Revista Cine
Si no es porque cada mañana me desayuno con un café solo -sin leche, por favor que últimamente es bastante mala- para contrarrestar la fluidez pacífica que debería proporcionarme el betabloqueante que le acompaña -¿nos prefieren drogados antes que muertos?- diría que los titulares que ojeo en el gran quiosco de los ceros y unos son producto de una imaginación adormecida, tan nebulosa y disparatada como perversa. Agítome en mi sillón giratorio made in China cuando mi vista, antes miope y astigmática y ahora cansada, me castiga con titulares como “Aplausos por la subida del IVA” o “Récord en el número de españoles que no llegan a fin de mes”; acomodo mi trasero dolido y mi espalda corva en el no mullido del símil de cuero, y espero. Espero que los descorches de las botellas de champán, cava, sidra o lo que beban mis vecinos, sean tan sonoros como los que acompañan a las victorias de sus deportistas más admirados... Pero no llegan. Me temo que la gente no tiene sarcasmo ni malicia dentro. O que no saben leer. O que como a aquella araña que al octavo desmembramiento la volvieron sorda, el tratamiento zombi de mi hipertensión me haya dejado las orejas de adorno. Bueno, de adorno y para llevar las gafas de sol cuando conduzco.

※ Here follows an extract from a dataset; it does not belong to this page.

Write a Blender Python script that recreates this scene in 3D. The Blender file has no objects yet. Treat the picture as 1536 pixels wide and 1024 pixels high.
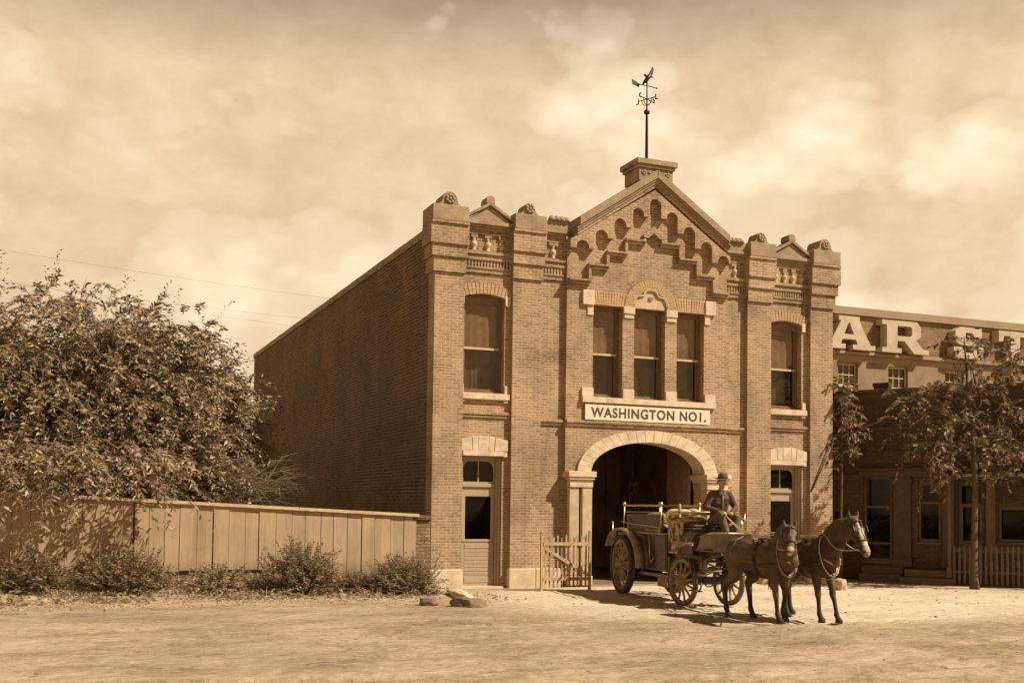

Lo cierto es que no me tomo sólo un café sino varios a lo largo de la mañana, por eso de mantener el cuerpo desentumecido y alerta a los descorches o truenos: cualquier alboroto o alborozo me calmaría. Y espero. Espero como Frederico Teixeira de Sampayo, realizador de impecable CV, lo hacía ayer, cansado de no tener nómina que firmar, a que terminase de centrifugar su lavadora y ahora a que la BBC le remita la cámara de video del premio de su paso por el concurso MyWorld; como lo hace esa chica con la prestación por desempleo a punto de mandarla a la costa en busca de una bandeja repleta de cañas, refrescos y aceitunas para otros, o a Francia, el eterno refugio del español fiel a sus principios, las fotografías de un pasado lleno de risas junto a los pañuelos y aspirinas, el piso hipotecado, alquilado para mayor alivio; como lo hace el diablo, paciente, sabiendo que un día su voz en el hombro será más convincente que la del ángel asexuado, que el gran marionetista ni está ni se le espera. Y espero, como español que nací, a que Alabado Obama un día se quite la chaqueta al estilo Virginia y pase de ser un reto para un francotirador, un caluroso orador en defensa de la reforma sanitaria estadounidense, que lo mismo hace que sus fieles rían, aplaudan o alcen los brazos al cielo (el cielo: ese sitio al que antes mirabas cuando querías saber que hacer con tu vida: ir de fin de semana aquí o allá, sortear el vuelo de las palomas de que plaza de iglesia o catedral, echar de menos a un viajero encerrado en un avión, pedir un deseo, y al que ahora no escupes por culpa de la manzana de Isaac,) a que Barack Hussein I se convierta en un Superman inmune a la kriptonita verde (léase, y pronúnciese, dólar), a que deje de ser el espantapájaros perseguido por los flashes. Y espero. Agotado de esperar el fin que me cantaban cuando mi sentido auditivo era fino.
Cuando escuchaba, entendía y atendía, descubrí que los dos polos del pensamiento eran la conciencia y el deseo. Con la conciencia tranquila y el deseo claro ya no se puede ir ni a por el pan. Se aplauden las puñaladas y se vitorea a cada paisano detrás de una estadística nefasta. Son tiempos de incoherencia, de condenados a descubrir que debajo de las piedras no te esconden la arena, que hubo quien corrió para llevársela a su playa. Tiempos en los que los titulares también nos dicen que los airbags pueden provocar daños irreparables en las retinas de los conductores gafados -gafados de lentes, no de mala suerte, aunque los hay que sumen una particularidad a otra-. Ciegos también nos quieren. Sordos y ciegos seríamos su orgasmo. Como los chicos del parque un sábado de luna llena.